Add a new exported function is_formula_name() that detects whether a string is entirely a molecular formula (e.g., "H2O", "NaCl", "C2H5OH"). This is distinct from extract_formulas(), which extracts formulas embedded inside parentheses/brackets within larger text.

Motivation

In uncurated chemical datasets, some entries have molecular formulas as their chemical name (e.g., "C9H20" instead of "nonane"). These need to be flagged so curators can resolve them to proper names. extract_formulas() doesn't handle this case — it only finds formulas inside () or [] by design.

Real-world data from ~12,000 uncurated chemical records contains entries like:

  • C9H20 (CAS: 111-84-2)
  • C10H22 (CAS: 124-18-5)
  • NaCl (CAS: 7647-14-5)
  • CaCl2 (CAS: 10043-52-3)

Proposed API

#' Test whether a string is a bare molecular formula
#'
#' Uses the periodic table to validate that a string consists only of
#' element symbols and stoichiometric numbers. Does not match formulas
#' embedded in larger text — use extract_formulas() for that.
#'
#' @param x Character vector of strings to test
#' @return Logical vector: TRUE if the string is a bare formula, FALSE otherwise, NA for NA input
#' @export
is_formula_name <- function(x) { ... }

Implementation Approach

  1. Load element symbols from the internal periodic table data (already available in package, used by extract_formulas())
  2. Build regex: ^(Element)(\d*)+$ where Element is the alternation of all symbols, ordered longest-first to avoid partial matches (Na before N)
  3. Also allow: hydrate notation (·, .), charge notation (+, -), grouped substructures with parentheses like Ca(OH)2
  4. Reject: strings shorter than 2 chars, strings with spaces, strings that are just numbers

Tests

Input Expected Reason
"H2O" TRUE Simple formula
"NaCl" TRUE Ionic compound, no digits needed
"C2H5OH" TRUE Organic formula
"CuSO4" TRUE Inorganic formula
"Ca(OH)2" TRUE Grouped substructure
"CO" TRUE Carbon monoxide
"water" FALSE English word
"Acetone" FALSE Has lowercase letters not matching elements
"H2O and more" FALSE Contains spaces/extra text
"Iron" FALSE Element name, not symbol
NA NA NA passthrough
"" FALSE Empty string
"123" FALSE Just digits

Edge Cases to Document

  • "CO" vs "Co": CO = carbon + oxygen (formula); Co = cobalt (element symbol).

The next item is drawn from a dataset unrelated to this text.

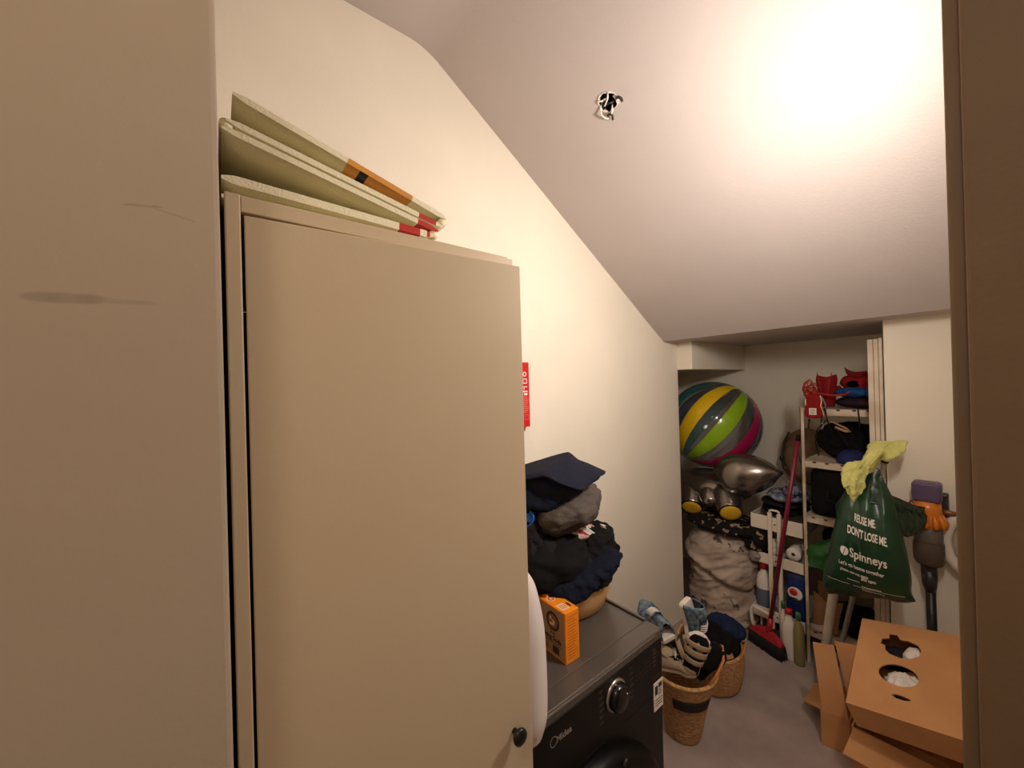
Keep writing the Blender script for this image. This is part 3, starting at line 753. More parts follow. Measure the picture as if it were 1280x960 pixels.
def mid_shelves():
    G = 'dark things on the middle shelves'
    z = LEV[3]+.0165
    t = thing('black_backpack', 'black backpack with a tan strap on the second shelf from the rack top', 'backpack', (.77,2.6,z), group=G)
    rag('pack_body', (.765,2.62,z+.095), (.135,.10,.095), m_blk, t, seed=81, amp=.018, freq=12, flat=z+.001)
    MB().tube([(.690,2.50,z+.215),(.73,2.485,z+.200),(.775,2.485,z+.175),(.790,2.49,z+.160),(.770,2.49,z+.160),(.73,2.49,z+.178)], .007, 8, flat=.6).build('tan_strap', mat('strap_tan',(176,140,92),.7), t)
    MB().tube([(.690,2.51,z+.21),(.655,2.50,z+.16),(.645,2.50,z+.09),(.655,2.51,z+.02)], .006, 8, flat=.5).build('strap', m_blk2, t)
    MB().tube([(.73,2.50,z+.17),(.76,2.49,z+.12),(.79,2.49,z+.06)], .006, 8, flat=.5).build('strap', m_blk2, t)
    for k in range(5): MB().ball((.676+.004*k%.01,2.49,z+.165+.009*k),(.0045,.003,.004),8,6).build('buckle', mat('buckle_silver',(190,180,170),.25,.9), t)
    sol(rag('grey_pouch', (.935,2.55,z+.10), (.05,.06,.09), m_blk2, seed=83, amp=.016, freq=14, flat=z+.001), 'dark grey soft pouch on the second shelf, right beside the white boards', 'pouch', G)
    t = thing('peaked_hat', 'navy blue peaked cap lying at the front of the second shelf above the green bag', 'hat', (.785,2.50,z), group=G)
    m_cap = cloth('cap_navy', (40,46,92), .8, var=.2)
    MB().grid(lambda u,v: Vector((.790+math.cos(2*PI*u)*.062*math.sin(PI/2*(.02+.98*v)), 2.515+math.sin(2*PI*u)*.070*math.sin(PI/2*(.02+.98*v)), z+.006+.062*math.cos(PI/2*v))), 36, 12, cu=True).build('crown', m_cap, t, solid=.003)
    MB().grid(lambda u,v: Vector((.790+math.cos(PI+PI*u)*(.060+.0*v), 2.513-abs(math.sin(PI*u))*(.055+.032*v), z+.008-.004*v+.006*math.sin(PI*u))), 24, 6).build('brim', m_cap, t, solid=.003)
    z = LEV[2]+.0165
    t = thing('black_storage_bag', 'big black soft storage bag filling the third shelf of the rack', 'bag', (.8,2.6,z), group=G)
    MB().box((.625,2.455,z+.0005),(1.10,2.74,z+.245)).build('bag_body', m_blk, t, bevel=.03, seg=4)
    MB().tube([(.70,2.452,z+.14),(.70,2.445,z+.10),(.76,2.440,z+.07),(.82,2.445,z+.10),(.82,2.452,z+.14)], .008, 8, flat=.5).build('handle', m_blk2, t)
    z = LEV[1]+.0165
    sol(rag('black_filler', (.80,2.62,z+.085), (.16,.10,.08), m_blk, seed=85, amp=.02, freq=12, flat=z+.001), 'black filler added to darken the fourth shelf behind the crumpled bright green bag', 'bundle', G)  # filler blob, added because the rack is dark behind
    mg = mat('green_plastic', (40,106,46), .35, var=.35, vscale=12, bump=.3, bscale=40, spec=.5)
    t = thing('crumpled_green_bag', 'crumpled brighter green plastic bag on the fourth shelf, behind the lettered green bag', 'bag', (.67,2.46,z))
    def fn(u,v):
        P = sheet_fn([[(.612,2.44,z+.005),(.66,2.412,z+.002),(.74,2.405,z+.0),(.80,2.42,z+.004)],[(.606,2.43,z+.040),(.66,2.395,z+.055),(.73,2.385,z+.06),(.80,2.40,z+.06)],[(.618,2.44,z+.070),(.66,2.415,z+.095),(.72,2.405,z+.125),(.80,2.41,z+.13)],[(.65,2.49,z+.085),(.68,2.47,z+.115),(.73,2.46,z+.14),(.80,2.46,z+.145)]],.010,24,4)
        return P(u,v)
    MB().grid(fn, 40, 32).build('bag_body', mg, t, solid=.002)
    MB().grid(sheet_fn([[(.62,2.425,z-.03),(.68,2.405,z-.02),(.74,2.40,z-.028)],[(.612,2.43,z+.01),(.67,2.40,z+.02),(.75,2.395,z+.012)]],.006,24,9),24,12).build('bag_corner', mg, t, solid=.002)
    # bottom: paper and cardboard
    z = LEV[0]+.0165
    G2 = 'paper bags and scraps on the lowest shelf'
    mk = mat('kraft', (164,122,84), .8, var=.15, bump=.1); mw = mat('paper_white', (216,204,190), .7, var=.08)
    t = thing('kraft_bag', 'open brown paper bag with a white paper inside on the lowest shelf of the rack', 'paper bag', (.68,2.5,z), group=G2)
    mb = MB(); mb.grid(sheet_fn([[(.622,2.455,z+.03),(.66,2.445,z+.0),(.72,2.46,z+.01)],[(.628,2.455,z+.12),(.675,2.44,z+.10),(.735,2.455,z+.11)],[(.63,2.455,z+.200),(.69,2.435,z+.175),(.75,2.45,z+.19)]],.005,20,3),20,20)
    mb.build('bag_front', mk, t, solid=.002)
    mb = MB(); mb.grid(sheet_fn([[(.62,2.56,z+.02),(.70,2.55,z+.02)],[(.625,2.55,z+.22),(.71,2.54,z+.235)]],.006,20,4),14,14); mb.build('bag_back', mk, t, solid=.002)
    mb = MB(); mb.grid(sheet_fn([[(.615,2.445,z+.0),(.66,2.430,z+.01),(.70,2.425,z+.05)],[(.612,2.44,z+.03),(.66,2.425,z+.045),(.72,2.42,z+.09)]],.004,20,4),14,10); mb.build('white_sheet', mw, t, solid=.001)
    sol(rag('dark_filler', (.80,2.56,z+.07), (.12,.09,.068), m_blk, seed=89, amp=.02, freq=12, flat=z+.001), 'dark filler added on the lowest shelf to the right of the brown paper bag', 'bundle', G2)  # filler blob, added to keep the low shelf dark
    sol(rag('dark_filler_floor', (.86,2.60,.055), (.18,.12,.05), m_blk2, seed=90, amp=.018, freq=12, flat=.001), 'charcoal filler added for the dark gap on the floor under the rack', 'bundle', G2)  # filler blob, added to keep the gap below dark
mid_shelves()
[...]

Both are technically valid formulas. This is acceptable.
  • Single-element symbols like "S", "P", "I" are technically valid formulas but may cause false positives. Consider requiring nchar(x) >= 2.
  • "DEHP", "PFOA" — abbreviations that happen to contain element symbols. These should NOT match because they contain lowercase letters that don't correspond to two-letter element symbols (e.g., "EH" is not an element).